### PROMPT
Repeat the listing word for word. No pictures belong in the copy.

━━━━━━━━━━━━━━━━

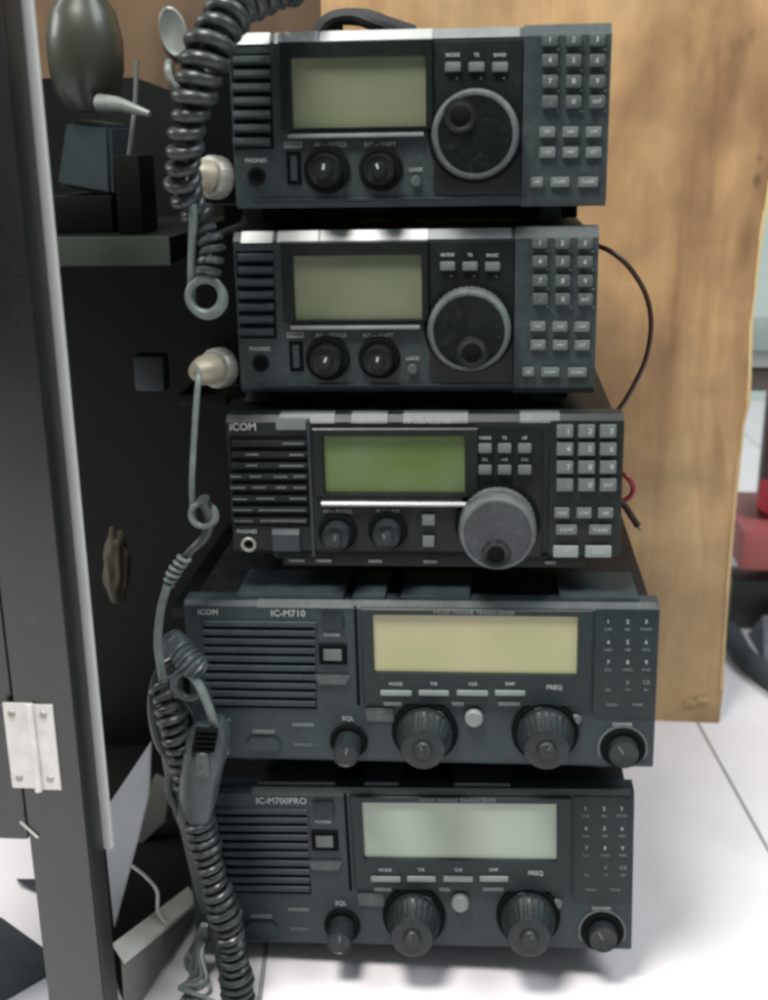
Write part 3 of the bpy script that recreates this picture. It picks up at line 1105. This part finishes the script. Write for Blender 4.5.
# body: a tapered rounded shell
t = bmesh.new()
prof = [(0, .008, .008, (211, 720)), (.12, .0128, .012, (209, 730)), (.35, .0138, .014, (206, 752)), (.6, .0128, .013, (201, 775)), (.8, .0120, .011, (199, 795)), (.93, .0090, .0085, (199, 812)), (1, .0062, .006, (200, 822))]
rows = []
for (s, rx, ry, pp) in prof:
    c = inv @ at(pp[0], pp[1], -.058)
    rows.append([t.verts.new(c + Vector((rx * math.copysign(abs(math.sin(a)) ** .7, math.sin(a)), ry * math.copysign(abs(math.cos(a)) ** .7, math.cos(a)), 0))) for a in [2 * math.pi * j / 28 for j in range(28)]])
for i in range(len(rows) - 1):
    for j in range(28):
        t.faces.new((rows[i][j], rows[i][(j + 1) % 28], rows[i + 1][(j + 1) % 28], rows[i + 1][j]))
t.faces.new(rows[0])
t.faces.new(rows[-1])
bmesh.ops.recalc_face_normals(t, faces=t.faces[:])
MB().merge(t).build('microphone_body', 'mic', root, 60)
a = inv @ at(203, 765, -.073)
for k in range(5):
    q = inv @ at(207 - k * .8, 731 + k * 5, -.0725)
    MB().box(q.x - .0075, q.x + .0065, q.y - .0012, q.y + .004, q.z - .0007, q.z + .0007, .0003).build('sound_slot', 'hollow', root)
q0, q1 = inv @ at(193, 745, -.071), inv @ at(196, 800, -.068)
MB().tube([q0, (q0 + q1) / 2 + Vector((-.0005, -.001, 0)), q1], .0006, 6).build('seam', 'hollow', root)
MB().box(a.x - .004, a.x + .004, a.y - .0015, a.y + .006, a.z - .009, a.z + .009, .003, 3).build('talk_button', 'key_dark', root)
dn = [at(200, 818, -.056), at(204, 840, -.056), at(211, 870, -.058), at(222, 905, -.060), at(231, 940, -.060), at(236, 975, -.060), at(238, 1010, -.060)]
MB().tube([inv @ p for p in coil_path(dn, lambda s: .0074 + .0012 * s, .0064)], .0024, 10).build('coiled_cord', 'cord', root)

# loose strands beside the microphone
b = MB()
for k, pts in enumerate((
    [at(182, 655, -.03), at(160, 670, -.03), at(152, 705, -.034), at(160, 745, -.036), at(182, 772, -.034), at(196, 800, -.03)],
    [at(196, 668, -.030), at(214, 700, -.028), at(203, 735, -.03), at(180, 752, -.034), at(168, 790, -.034), at(190, 830, -.03)],
    [at(170, 640, -.028), at(180, 690, -.026), at(196, 720, -.028), at(190, 780, -.03), at(176, 810, -.03), at(196, 850, -.028)])):
    b.tube(smooth_path(pts, 12), .0030 - .0004 * k, 10)
o = b.build('loose_cord', 'cord', loc=at(190, 780, -.03))
tag(o, 'loose black cord strands bunched behind the grey hand microphone', 'cord')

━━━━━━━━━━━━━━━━

### ANSWER FOR THIS EXERCISE
Write part 3 of the bpy script that recreates this picture. It picks up at line 1105. This part finishes the script. Write for Blender 4.5.
# body: a tapered rounded shell
t = bmesh.new()
prof = [(0, .008, .008, (211, 720)), (.12, .0128, .012, (209, 730)), (.35, .0138, .014, (206, 752)), (.6, .0128, .013, (201, 775)), (.8, .0120, .011, (199, 795)), (.93, .0090, .0085, (199, 812)), (1, .0062, .006, (200, 822))]
rows = []
for (s, rx, ry, pp) in prof:
    c = inv @ at(pp[0], pp[1], -.058)
    rows.append([t.verts.new(c + Vector((rx * math.copysign(abs(math.sin(a)) ** .7, math.sin(a)), ry * math.copysign(abs(math.cos(a)) ** .7, math.cos(a)), 0))) for a in [2 * math.pi * j / 28 for j in range(28)]])
for i in range(len(rows) - 1):
    for j in range(28):
        t.faces.new((rows[i][j], rows[i][(j + 1) % 28], rows[i + 1][(j + 1) % 28], rows[i + 1][j]))
t.faces.new(rows[0])
t.faces.new(rows[-1])
bmesh.ops.recalc_face_normals(t, faces=t.faces[:])
MB().merge(t).build('microphone_body', 'mic', root, 60)
a = inv @ at(203, 765, -.073)
for k in range(5):
    q = inv @ at(207 - k * .8, 731 + k * 5, -.0725)
    MB().box(q.x - .0075, q.x + .0065, q.y - .0012, q.y + .004, q.z - .0007, q.z + .0007, .0003).build('sound_slot', 'hollow', root)
q0, q1 = inv @ at(193, 745, -.071), inv @ at(196, 800, -.068)
MB().tube([q0, (q0 + q1) / 2 + Vector((-.0005, -.001, 0)), q1], .0006, 6).build('seam', 'hollow', root)
MB().box(a.x - .004, a.x + .004, a.y - .0015, a.y + .006, a.z - .009, a.z + .009, .003, 3).build('talk_button', 'key_dark', root)
dn = [at(200, 818, -.056), at(204, 840, -.056), at(211, 870, -.058), at(222, 905, -.060), at(231, 940, -.060), at(236, 975, -.060), at(238, 1010, -.060)]
MB().tube([inv @ p for p in coil_path(dn, lambda s: .0074 + .0012 * s, .0064)], .0024, 10).build('coiled_cord', 'cord', root)

# loose strands beside the microphone
b = MB()
for k, pts in enumerate((
    [at(182, 655, -.03), at(160, 670, -.03), at(152, 705, -.034), at(160, 745, -.036), at(182, 772, -.034), at(196, 800, -.03)],
    [at(196, 668, -.030), at(214, 700, -.028), at(203, 735, -.03), at(180, 752, -.034), at(168, 790, -.034), at(190, 830, -.03)],
    [at(170, 640, -.028), at(180, 690, -.026), at(196, 720, -.028), at(190, 780, -.03), at(176, 810, -.03), at(196, 850, -.028)])):
    b.tube(smooth_path(pts, 12), .0030 - .0004 * k, 10)
o = b.build('loose_cord', 'cord', loc=at(190, 780, -.03))
tag(o, 'loose black cord strands bunched behind the grey hand microphone', 'cord')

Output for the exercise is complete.